Doctor of Philosophy

Department

Educational Leadership, Research and Technology

First Advisor

Dr. Van Cooley

Abstract

Civil wars affect the social systems of a nation, including higher education. The purpose of this study was to do an in-depth concurrent mixed method analysis of the perceived impacts of the 14-year (1989–2003) civil war on higher education institutions in Liberia during the civil war years and from the end of the civil war in 2003 to the point of data collection in 2007. The literature is replete with expert opinions on the impacts of the Liberian civil war, but only limited evidence for quantitative and qualitative studies on war impacts in general exists.

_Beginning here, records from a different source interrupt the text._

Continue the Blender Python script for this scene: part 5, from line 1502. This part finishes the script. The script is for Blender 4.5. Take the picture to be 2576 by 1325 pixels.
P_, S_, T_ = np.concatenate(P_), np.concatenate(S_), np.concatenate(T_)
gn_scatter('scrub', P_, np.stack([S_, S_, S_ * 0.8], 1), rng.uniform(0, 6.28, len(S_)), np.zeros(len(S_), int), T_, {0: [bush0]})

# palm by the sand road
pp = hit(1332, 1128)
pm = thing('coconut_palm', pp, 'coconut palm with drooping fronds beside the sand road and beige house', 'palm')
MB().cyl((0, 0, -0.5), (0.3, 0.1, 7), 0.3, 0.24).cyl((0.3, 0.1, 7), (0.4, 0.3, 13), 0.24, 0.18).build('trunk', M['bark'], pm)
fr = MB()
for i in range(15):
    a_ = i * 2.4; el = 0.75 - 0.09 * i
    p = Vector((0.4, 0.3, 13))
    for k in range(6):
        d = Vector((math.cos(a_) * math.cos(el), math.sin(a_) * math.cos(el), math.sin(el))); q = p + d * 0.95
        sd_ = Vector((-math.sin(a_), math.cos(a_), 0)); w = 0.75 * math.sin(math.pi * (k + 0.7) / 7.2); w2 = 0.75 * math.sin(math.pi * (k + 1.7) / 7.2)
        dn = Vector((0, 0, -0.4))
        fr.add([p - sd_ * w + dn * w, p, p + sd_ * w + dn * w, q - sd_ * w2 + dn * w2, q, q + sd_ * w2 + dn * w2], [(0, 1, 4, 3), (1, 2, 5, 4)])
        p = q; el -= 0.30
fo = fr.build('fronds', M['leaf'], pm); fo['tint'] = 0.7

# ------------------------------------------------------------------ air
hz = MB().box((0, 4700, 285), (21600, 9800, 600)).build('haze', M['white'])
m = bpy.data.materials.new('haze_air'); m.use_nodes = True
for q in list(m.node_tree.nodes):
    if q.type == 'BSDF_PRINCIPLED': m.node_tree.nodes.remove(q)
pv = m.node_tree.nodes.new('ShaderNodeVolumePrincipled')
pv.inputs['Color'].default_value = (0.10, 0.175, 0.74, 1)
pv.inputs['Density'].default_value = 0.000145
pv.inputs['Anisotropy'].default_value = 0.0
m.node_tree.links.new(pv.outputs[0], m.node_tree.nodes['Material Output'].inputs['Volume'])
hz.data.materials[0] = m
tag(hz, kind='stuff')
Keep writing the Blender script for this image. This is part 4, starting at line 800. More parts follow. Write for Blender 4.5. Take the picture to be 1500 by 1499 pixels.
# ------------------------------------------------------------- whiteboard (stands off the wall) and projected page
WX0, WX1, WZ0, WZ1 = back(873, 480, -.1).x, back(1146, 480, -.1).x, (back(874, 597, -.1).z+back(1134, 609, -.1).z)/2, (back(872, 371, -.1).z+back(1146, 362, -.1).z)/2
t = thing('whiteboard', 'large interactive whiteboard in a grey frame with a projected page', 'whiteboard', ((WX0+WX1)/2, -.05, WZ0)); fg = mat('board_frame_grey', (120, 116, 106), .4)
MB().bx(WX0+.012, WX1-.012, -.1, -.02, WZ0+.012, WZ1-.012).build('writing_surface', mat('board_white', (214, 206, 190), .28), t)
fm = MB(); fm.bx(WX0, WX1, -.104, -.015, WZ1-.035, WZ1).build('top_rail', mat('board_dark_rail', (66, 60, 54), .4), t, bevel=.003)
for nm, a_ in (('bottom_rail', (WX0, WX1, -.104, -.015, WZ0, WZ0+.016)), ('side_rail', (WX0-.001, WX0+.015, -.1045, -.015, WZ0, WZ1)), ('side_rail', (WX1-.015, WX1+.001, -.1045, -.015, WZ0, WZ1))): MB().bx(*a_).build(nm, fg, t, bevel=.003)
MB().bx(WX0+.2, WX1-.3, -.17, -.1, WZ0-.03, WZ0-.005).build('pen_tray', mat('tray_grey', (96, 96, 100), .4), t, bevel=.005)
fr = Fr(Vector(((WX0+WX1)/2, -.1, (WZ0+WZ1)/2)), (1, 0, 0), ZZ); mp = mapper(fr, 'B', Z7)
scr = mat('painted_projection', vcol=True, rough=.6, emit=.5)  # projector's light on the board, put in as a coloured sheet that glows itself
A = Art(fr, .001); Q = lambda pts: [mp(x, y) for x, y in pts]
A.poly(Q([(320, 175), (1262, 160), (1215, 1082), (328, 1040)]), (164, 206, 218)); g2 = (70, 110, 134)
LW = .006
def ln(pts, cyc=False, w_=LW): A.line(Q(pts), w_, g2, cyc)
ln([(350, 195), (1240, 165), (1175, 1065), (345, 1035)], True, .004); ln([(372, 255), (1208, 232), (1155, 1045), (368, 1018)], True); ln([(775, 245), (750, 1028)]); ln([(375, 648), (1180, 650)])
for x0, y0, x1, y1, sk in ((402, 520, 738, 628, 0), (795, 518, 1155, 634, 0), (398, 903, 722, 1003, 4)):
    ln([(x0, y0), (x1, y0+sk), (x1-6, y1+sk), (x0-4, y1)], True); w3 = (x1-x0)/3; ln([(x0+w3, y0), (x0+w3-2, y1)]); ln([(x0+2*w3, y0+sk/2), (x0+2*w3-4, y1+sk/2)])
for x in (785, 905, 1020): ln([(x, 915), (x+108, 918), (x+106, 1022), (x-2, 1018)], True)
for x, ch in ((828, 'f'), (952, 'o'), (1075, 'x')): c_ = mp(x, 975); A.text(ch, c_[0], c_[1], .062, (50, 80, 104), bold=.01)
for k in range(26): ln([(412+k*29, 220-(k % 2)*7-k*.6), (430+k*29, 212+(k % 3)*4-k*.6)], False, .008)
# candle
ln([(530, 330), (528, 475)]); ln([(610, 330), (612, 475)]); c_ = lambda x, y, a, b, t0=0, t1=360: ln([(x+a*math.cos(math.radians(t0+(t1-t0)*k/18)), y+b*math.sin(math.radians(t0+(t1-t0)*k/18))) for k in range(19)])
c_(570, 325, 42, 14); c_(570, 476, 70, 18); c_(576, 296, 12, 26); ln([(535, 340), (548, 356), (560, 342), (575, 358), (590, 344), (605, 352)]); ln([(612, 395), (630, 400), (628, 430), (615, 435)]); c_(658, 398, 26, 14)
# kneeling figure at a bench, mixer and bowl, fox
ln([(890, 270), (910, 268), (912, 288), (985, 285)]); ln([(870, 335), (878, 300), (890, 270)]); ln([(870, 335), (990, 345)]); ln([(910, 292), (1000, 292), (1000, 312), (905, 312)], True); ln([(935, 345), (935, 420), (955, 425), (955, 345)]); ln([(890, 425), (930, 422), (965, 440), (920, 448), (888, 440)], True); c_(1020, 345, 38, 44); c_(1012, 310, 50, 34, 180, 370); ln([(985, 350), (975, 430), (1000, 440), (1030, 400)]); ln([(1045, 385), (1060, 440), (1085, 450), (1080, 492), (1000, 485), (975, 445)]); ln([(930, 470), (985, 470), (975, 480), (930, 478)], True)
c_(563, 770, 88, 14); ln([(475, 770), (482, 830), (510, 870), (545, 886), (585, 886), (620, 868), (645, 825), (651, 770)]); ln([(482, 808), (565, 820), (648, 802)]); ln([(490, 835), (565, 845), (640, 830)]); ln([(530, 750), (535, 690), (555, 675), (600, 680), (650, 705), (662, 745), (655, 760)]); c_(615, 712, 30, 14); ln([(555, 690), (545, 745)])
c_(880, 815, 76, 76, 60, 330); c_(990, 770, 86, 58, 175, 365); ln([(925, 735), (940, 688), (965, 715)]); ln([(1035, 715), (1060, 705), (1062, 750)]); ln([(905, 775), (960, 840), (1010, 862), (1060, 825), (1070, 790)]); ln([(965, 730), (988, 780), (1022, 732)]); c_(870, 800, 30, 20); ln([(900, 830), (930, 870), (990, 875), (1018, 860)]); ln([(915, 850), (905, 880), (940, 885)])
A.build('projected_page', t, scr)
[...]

No study on the context of higher education was found for Liberia or any other nation. The University of Liberia and Cuttington University were analyzed through a quantitative survey with 316 randomly selected subjects and five specifically designed interview protocols with nine senior university administrators and a designee of the National Commission for Higher Education, after the study was approved by Western Michigan University Human Subjects Institutional Review Board and written consents were obtained from each subject before participation.

The impacts of the civil war on teaching quality, student enrollment, student persistence, student graduation rates, and resources for faculty and students during and after the civil war were analyzed through paired samples t tests. Students perceived more negative impacts during the war than after the war ended. Differences between students were analyzed using independent samples t tests. Students at Cuttington University reported better teaching quality and resources during and after the civil war. No differences were observed on student admission, retention, or graduation rates among the students.

Paired samples t tests were used to measure perceptions of non-students including faculty, administrators, and staff on the same issues, and on university governance they perceived more negative impacts during the war than after the war. Differences between non-students were analyzed using independent samples t tests and no differences were reported from the survey, but Cuttington non-students indicated better governance, teaching quality, and resources during and after the war from the interview data. The findings from documentary reviews and site observations were similar to the findings above.